一般人間学から普遍人間学へ、シュタイナーの口調について
私は人の話を聞くときに、その人が何を言っているのかを聞いていない事があります。では何を聞いているのかというとその人の語り口調です。講演会などでも眠ったように見えるので、注意をされた事があるほどです。言っておきますが、ちゃんと聞いているのです。ただ聞き方が他の人たちと少し違うだけです。
数人で話をしているときなどにも「仲さん聞いていますか」と釘を刺される事があるのですが、失礼なことです。聞いていないように見えて聞いているものなのです。ですから質問されたりすると、そのことに返事ができるのです。

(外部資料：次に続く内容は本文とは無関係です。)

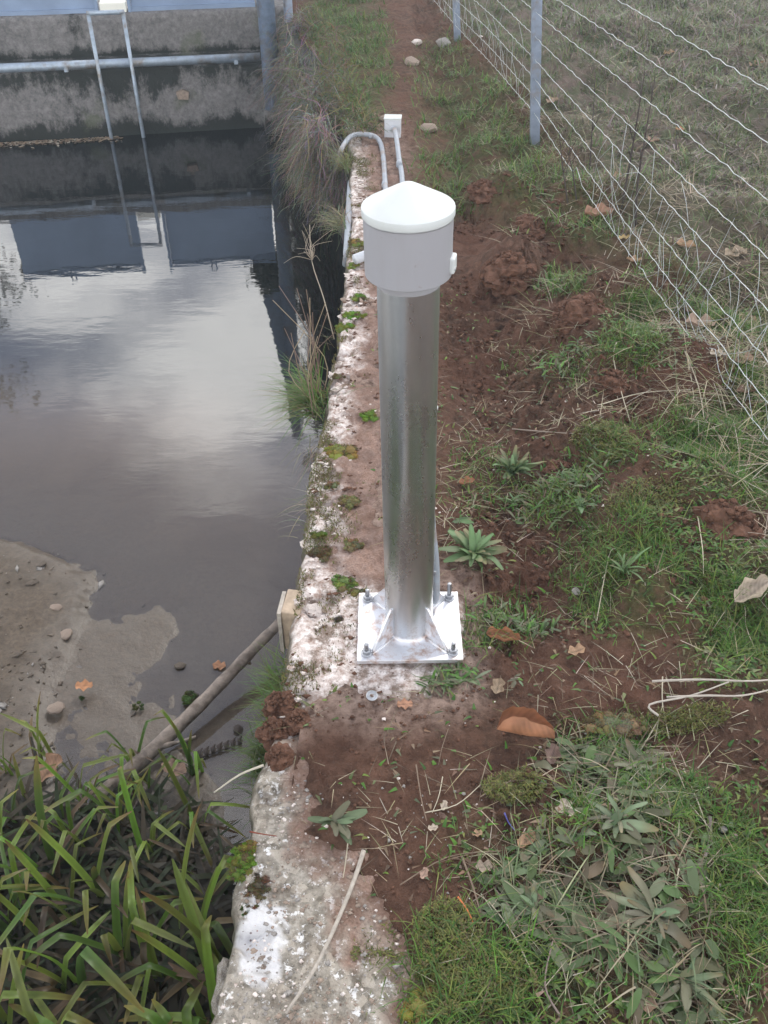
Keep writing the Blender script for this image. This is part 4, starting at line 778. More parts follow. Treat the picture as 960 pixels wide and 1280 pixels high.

私が聞いているのは、すで言いましたが、内容的な何をではなく、その内容を伝えようとしている乗り物である口調であり、話している人の声の質とか語り口調です。話し手のオーラと言ってもいいのでしょうが、そういうと大袈裟に聞こえてしまうので、雰囲気と言っておきます。あるいは今日的には空気でしょうか。声紋をとれば、その人の基本の声は指紋の時と同じに変わらないのでしょうが、日によって体調によって声の張り、艶そして響きは違います。その辺を話を聞きながら楽しんでいるのです。私的には、そのほうが話全体がよく掴め、分かるのです。
シュタイナーの翻訳で一番訳したいのはこの口調を伝えることです。シュタイナー的な余韻のある口調です。この口調を訳せなかったら訳す必要はないと考えています。講演集の中で何を言っていたのかは、すでに二つの優れた翻訳がありますからそれにあたっていただければ用が足ります。新田義之氏のものと高橋巌氏のものの二つの翻訳で十分足りていると思います。
シュタイナーの口調を訳そうという試みです。勿論ドイツ語なのですが、シュタイナー口調はドイツ人にとっても珍しいもので、すごく付き合いにくい口調です。独特の言語リズムがあると言ってもいいでしょう。今日のように単刀直入に手短に伝えようとするのとは全く違います。その事が習慣になっている現代ドイツ語にとっては厄介極まりないものなのです。なんでこんな言い方をしなければならないのかと文句を言う人は後を断ちません。もちろんシュタイナーの現代語訳という代物があります。
彼の口調は、まるでおろし機で野菜を粉々にしてしまうようなところがあり、それをつなげるにはしっかりした語学力が要求されますから他の人が真似をしたら頓珍漢な、グロテスクな文章になってしまいます。結局いつも言っているように、「用件を足すことだけが言葉の使命ではない」というところに行き着くと思います。
俳句を和歌にして詠ったらどうなるでしょう。意味は伝わるかもしれませんが、和歌になった俳句は全く意味がないのです。伝わっていると思われている意味にしても実際は伝わっているようで伝わってはいないのです。
「五月雨を集めてはやし最上川」と言う俳句を例に取ると、雨で水嵩の増した最上川の様子は伝えられても、俳句になったときの緊張感、充実感、風景の中の作者は和歌に置き換えられてしまえば全く違うものになってしまうでしょうし、言葉遣いからして違ってくるはずです。ましてや散文で言える様なものではありません。
言葉の口調もそんなところです。シユタイナーの口調はもちろんドイツ語以外では絶対に生まれなかったものです。それば訳そうとしても、オランダ語でも英語で、フランス語でもイタリア語でもスペイン語でもできないのです。意味を重視して訳すと、口調は犠牲になって全然違う文章になってしまいます。それでも伝わっているものはあるのです。文章は今日では用件を伝えるための道具なのです。文章がオーラを持っていてそこから感じ取ることなどは忘れられてしまったのです。
そこをなんとか日本語でやってみたかったのです。ただ好事家の趣味に過ぎないと言われるものなのかもしれません。ですからいつも、「本当にやる意味があるのか」という疑問を抱えながらの仕事でした。そんなものを知りたがっている人はどこにいるのかと思った瞬間に、翻訳する喜びが消えてしまう事がよくありました。用が足されていればよしとされるのならそれでいい様な気になり、旧来の翻訳に戻ってしまうのです。
ドイツ語での経験を生かしてシユタイナーの息遣いが伝えられ、その息遣いの中で理解できたらというのか私の願いでした。シュタイナーが言っていることは息遣い以外では伝えられないと思っていたからなのです。ただ本当にそこまでやる必要は本当にあるのだろうかと動揺しながらの仕事と言えます。